(1.) THE petitioner is a resident of the village of Manjaavalli in the District of North Kanara, in which he owns 8 acres and 21 guntas of agricultural land. On 26th May, 1964, he made an application under S. 67 of the Mysore Agrl. IT Act, 1957, for composition of the agricultural income-tax payable by him. By an order made on 20th July, 1964, the Agrl. ITO refused composition on the ground that he had "learnt" that the assessee had reaped and derived an income from pepper and cardamom which are plantation crops as defined by S. 2(1)(q) of the Act.
(2.) THE view taken by the ITO was that, since the assessee not only grew on his land areca which is a commercial crop as defined by S. 2(1)(e), but also derived income from pepper and cardamom which are plantation crops as defined by S. 2(1)(q), no classification of land for composition was possible under S. 66, and so no composition could be sought under S. 67.

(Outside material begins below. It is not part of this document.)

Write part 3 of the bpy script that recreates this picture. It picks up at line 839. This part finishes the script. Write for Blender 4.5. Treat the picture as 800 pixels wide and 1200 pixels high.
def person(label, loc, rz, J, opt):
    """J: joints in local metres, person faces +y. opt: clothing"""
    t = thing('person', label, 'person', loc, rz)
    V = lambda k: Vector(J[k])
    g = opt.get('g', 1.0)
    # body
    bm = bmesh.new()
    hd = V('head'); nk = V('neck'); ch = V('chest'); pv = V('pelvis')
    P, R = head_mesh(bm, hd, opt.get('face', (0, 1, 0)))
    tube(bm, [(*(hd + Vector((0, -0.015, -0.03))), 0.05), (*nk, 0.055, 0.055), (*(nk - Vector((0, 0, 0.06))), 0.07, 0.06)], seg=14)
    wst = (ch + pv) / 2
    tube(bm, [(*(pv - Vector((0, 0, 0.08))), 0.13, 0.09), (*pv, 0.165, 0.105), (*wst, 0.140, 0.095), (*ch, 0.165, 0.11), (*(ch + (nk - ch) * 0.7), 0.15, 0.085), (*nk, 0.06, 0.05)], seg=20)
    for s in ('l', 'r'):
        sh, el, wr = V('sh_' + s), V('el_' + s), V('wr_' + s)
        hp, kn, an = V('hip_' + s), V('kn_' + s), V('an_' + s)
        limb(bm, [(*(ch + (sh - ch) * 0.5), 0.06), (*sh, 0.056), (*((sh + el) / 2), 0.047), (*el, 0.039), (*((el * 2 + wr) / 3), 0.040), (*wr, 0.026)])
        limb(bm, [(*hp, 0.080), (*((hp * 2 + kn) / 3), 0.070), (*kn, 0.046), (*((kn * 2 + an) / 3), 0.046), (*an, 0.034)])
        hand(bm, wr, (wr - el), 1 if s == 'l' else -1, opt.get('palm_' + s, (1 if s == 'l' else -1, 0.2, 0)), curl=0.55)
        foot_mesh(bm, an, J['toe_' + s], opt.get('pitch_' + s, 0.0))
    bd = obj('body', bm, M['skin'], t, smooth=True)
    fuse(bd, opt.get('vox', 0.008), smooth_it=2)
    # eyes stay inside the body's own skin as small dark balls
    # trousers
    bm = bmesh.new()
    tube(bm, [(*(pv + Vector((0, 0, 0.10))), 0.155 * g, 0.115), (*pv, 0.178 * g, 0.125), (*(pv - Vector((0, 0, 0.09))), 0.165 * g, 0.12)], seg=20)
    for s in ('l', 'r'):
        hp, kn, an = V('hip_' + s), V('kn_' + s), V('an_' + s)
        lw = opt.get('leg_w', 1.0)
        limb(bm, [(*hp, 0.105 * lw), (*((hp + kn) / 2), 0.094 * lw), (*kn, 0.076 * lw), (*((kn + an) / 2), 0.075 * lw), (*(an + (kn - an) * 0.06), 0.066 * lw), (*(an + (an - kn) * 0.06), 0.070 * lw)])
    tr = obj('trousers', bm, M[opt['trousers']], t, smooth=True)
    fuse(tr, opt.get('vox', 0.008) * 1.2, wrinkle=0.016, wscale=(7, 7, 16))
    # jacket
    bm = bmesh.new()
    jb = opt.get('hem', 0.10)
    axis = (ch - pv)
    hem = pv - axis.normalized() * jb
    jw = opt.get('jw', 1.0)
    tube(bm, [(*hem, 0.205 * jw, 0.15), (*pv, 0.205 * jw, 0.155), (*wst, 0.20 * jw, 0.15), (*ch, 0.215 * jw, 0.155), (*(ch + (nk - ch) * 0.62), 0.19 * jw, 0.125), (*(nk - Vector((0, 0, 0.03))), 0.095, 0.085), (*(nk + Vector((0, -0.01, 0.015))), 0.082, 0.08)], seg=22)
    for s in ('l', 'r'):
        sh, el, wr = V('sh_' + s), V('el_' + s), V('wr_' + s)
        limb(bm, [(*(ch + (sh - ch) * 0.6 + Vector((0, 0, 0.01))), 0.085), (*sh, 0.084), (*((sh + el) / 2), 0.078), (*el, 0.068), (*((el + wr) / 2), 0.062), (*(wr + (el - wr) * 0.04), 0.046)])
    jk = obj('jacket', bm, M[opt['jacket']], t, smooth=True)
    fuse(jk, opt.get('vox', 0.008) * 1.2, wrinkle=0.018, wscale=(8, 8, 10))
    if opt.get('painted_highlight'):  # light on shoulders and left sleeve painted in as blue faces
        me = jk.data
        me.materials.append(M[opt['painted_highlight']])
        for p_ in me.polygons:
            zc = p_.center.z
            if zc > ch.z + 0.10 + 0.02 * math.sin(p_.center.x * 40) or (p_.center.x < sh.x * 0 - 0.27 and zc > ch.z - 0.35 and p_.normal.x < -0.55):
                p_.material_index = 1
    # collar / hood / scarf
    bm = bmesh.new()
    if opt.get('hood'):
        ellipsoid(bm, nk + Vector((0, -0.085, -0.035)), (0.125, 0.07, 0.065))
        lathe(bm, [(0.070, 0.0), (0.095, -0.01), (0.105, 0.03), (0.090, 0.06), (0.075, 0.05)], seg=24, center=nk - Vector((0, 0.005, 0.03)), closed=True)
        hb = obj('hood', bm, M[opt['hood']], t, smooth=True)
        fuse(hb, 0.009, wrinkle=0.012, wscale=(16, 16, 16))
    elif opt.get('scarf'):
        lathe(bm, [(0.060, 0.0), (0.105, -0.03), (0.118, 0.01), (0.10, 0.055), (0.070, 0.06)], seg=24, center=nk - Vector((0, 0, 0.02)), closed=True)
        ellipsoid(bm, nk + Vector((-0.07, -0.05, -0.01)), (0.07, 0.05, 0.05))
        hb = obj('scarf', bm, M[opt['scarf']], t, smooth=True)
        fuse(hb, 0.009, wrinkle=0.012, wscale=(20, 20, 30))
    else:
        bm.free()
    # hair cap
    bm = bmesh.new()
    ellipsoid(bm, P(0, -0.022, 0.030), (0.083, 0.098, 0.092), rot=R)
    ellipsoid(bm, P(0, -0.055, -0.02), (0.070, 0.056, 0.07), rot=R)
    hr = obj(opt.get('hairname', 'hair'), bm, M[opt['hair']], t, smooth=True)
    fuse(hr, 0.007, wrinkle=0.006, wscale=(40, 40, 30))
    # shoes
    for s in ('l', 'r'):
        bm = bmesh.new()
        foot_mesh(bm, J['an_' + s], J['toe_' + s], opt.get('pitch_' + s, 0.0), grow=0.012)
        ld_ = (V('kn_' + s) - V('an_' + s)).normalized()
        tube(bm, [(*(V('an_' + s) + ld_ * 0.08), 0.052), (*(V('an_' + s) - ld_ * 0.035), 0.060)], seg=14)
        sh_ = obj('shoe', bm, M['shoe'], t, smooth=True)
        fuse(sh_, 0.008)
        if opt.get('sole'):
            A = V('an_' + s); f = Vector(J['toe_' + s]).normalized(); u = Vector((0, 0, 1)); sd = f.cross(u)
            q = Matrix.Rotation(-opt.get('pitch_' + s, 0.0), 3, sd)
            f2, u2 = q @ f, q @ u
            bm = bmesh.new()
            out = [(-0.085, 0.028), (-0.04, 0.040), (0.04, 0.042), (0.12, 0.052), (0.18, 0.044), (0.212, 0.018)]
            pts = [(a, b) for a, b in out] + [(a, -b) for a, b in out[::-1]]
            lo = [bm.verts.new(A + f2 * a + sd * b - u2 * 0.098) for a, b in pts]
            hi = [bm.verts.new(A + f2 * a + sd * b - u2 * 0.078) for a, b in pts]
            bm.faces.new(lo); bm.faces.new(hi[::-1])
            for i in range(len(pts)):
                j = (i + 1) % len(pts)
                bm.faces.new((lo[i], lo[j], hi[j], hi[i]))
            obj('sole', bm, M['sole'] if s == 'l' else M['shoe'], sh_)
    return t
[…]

(3.) IT is asserted on behalf of the petitioner by his learned advocate, Mr. Krishnaswamy Rao, that, since the petitioner grew on his land areca, he was clearly entitled to seek composition, since areca is a commercial crop, notwithstanding the fact that some subsidiary income was derived by the petitioner in the form of income from plantation crops such as pepper and cardamom. It is admitted before us by Mr. Krishnaswamy Rao that the petitioner does grow pepper and cardamom on the land with which we are concerned. But his submission was that the main crop which he was growing on the land was the areca crop.